▸ Work to do: Extract every line where the string "script" appears.

▸ Data:
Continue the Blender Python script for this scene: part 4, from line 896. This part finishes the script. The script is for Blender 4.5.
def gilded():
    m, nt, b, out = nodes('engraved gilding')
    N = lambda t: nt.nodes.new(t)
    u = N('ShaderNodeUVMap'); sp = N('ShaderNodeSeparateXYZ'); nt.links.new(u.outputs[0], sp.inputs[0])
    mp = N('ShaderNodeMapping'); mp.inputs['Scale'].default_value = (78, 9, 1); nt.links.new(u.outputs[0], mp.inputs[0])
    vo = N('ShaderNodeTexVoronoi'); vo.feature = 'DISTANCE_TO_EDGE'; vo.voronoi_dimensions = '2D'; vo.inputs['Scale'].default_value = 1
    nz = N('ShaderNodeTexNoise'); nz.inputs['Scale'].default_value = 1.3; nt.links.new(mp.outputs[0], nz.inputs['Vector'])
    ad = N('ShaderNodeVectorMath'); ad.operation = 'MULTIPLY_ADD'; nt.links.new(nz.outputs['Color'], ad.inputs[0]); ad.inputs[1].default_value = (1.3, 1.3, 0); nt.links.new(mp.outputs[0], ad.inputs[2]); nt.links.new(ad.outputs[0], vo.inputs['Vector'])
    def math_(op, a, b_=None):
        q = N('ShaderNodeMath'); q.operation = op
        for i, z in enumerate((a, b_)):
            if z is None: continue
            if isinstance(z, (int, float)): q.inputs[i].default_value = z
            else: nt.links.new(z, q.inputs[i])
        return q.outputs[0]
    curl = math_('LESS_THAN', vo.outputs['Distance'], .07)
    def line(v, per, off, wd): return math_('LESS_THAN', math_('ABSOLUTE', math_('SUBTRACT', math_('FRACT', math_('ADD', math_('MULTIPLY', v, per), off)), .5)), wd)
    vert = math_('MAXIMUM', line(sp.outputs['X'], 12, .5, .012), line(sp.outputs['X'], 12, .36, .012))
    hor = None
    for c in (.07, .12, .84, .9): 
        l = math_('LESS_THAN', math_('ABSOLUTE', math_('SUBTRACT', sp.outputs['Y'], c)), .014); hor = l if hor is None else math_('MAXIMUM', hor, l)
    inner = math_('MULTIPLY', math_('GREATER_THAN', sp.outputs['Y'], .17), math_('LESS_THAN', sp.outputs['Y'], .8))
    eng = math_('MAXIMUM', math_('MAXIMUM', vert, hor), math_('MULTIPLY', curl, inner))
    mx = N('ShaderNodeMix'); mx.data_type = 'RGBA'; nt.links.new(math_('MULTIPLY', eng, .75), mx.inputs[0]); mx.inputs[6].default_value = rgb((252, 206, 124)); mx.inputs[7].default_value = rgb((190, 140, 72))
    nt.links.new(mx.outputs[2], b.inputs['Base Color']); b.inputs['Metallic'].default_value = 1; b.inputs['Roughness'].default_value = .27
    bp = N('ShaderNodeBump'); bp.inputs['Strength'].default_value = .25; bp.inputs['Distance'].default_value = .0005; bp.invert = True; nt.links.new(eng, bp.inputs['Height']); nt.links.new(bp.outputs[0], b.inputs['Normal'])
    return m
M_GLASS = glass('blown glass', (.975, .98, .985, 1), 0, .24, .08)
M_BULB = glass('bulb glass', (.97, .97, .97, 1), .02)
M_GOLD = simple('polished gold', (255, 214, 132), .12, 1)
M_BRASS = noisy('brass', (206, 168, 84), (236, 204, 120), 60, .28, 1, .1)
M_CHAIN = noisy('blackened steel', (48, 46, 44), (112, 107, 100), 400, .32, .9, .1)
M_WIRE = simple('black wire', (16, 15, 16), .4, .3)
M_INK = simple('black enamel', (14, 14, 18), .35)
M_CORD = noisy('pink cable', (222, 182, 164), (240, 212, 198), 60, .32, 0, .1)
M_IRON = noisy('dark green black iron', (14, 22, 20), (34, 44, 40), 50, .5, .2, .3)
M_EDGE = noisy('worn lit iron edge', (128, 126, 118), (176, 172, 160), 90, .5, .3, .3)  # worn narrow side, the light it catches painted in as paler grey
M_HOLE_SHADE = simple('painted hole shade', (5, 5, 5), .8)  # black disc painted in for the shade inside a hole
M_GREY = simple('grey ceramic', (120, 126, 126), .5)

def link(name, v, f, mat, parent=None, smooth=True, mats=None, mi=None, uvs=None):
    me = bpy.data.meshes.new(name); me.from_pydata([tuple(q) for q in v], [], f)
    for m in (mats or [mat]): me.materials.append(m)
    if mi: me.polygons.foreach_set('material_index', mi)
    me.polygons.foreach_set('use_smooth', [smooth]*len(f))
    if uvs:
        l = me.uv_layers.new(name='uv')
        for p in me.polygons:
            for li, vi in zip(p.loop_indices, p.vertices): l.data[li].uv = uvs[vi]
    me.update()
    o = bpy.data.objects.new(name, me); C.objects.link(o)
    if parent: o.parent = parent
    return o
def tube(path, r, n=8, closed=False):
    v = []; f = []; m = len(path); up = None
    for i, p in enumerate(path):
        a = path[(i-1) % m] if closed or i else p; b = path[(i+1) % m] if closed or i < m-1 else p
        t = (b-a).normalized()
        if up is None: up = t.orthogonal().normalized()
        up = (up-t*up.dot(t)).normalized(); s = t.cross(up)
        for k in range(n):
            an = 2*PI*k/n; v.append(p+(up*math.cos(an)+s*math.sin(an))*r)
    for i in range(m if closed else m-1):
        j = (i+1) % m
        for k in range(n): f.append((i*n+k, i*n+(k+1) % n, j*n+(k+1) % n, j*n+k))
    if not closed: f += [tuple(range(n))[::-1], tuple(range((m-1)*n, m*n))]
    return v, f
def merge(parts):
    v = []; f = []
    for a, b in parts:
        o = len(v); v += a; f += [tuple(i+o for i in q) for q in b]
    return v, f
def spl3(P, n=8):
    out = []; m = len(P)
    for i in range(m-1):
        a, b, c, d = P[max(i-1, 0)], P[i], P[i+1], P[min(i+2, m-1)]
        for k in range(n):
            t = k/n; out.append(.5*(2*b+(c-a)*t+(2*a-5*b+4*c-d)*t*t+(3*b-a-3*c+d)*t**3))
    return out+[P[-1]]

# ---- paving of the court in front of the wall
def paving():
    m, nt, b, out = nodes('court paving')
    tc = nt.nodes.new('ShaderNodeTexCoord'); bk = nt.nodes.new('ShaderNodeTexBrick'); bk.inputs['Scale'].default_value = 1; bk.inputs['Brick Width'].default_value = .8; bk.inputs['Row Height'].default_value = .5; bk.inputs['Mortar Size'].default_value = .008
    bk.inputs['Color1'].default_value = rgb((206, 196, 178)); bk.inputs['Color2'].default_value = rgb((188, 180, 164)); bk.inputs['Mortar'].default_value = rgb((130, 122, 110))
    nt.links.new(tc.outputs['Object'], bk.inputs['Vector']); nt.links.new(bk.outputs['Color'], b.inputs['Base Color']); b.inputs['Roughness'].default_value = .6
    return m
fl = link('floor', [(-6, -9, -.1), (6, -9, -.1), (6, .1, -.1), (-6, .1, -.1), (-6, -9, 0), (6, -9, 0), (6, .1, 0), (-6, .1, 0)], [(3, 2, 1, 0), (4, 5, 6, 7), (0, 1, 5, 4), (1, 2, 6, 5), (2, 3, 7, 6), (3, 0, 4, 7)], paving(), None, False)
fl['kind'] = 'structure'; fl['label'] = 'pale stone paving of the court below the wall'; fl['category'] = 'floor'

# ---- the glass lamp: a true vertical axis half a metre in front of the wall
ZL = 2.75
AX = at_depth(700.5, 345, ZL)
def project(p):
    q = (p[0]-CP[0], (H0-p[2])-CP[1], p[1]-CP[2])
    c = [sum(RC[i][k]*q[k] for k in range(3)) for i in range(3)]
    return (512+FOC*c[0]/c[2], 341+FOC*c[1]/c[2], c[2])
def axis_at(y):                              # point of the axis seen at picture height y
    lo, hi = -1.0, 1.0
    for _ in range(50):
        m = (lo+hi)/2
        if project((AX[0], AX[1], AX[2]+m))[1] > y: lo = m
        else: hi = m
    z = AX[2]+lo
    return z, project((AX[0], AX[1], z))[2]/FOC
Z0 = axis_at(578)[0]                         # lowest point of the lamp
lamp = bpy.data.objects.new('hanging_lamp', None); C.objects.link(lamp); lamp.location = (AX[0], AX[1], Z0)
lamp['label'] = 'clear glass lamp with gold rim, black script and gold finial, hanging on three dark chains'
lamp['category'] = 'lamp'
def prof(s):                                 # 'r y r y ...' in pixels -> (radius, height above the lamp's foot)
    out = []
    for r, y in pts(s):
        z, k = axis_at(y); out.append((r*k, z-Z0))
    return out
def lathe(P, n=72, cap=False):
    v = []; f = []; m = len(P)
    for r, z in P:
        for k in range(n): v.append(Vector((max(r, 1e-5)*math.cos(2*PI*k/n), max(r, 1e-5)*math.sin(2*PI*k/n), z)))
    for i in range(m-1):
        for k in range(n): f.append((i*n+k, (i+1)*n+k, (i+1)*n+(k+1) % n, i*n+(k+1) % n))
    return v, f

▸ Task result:
Continue the Blender Python script for this scene: part 4, from line 896. This part finishes the script. The script is for Blender 4.5.
lamp['label'] = 'clear glass lamp with gold rim, black script and gold finial, hanging on three dark chains'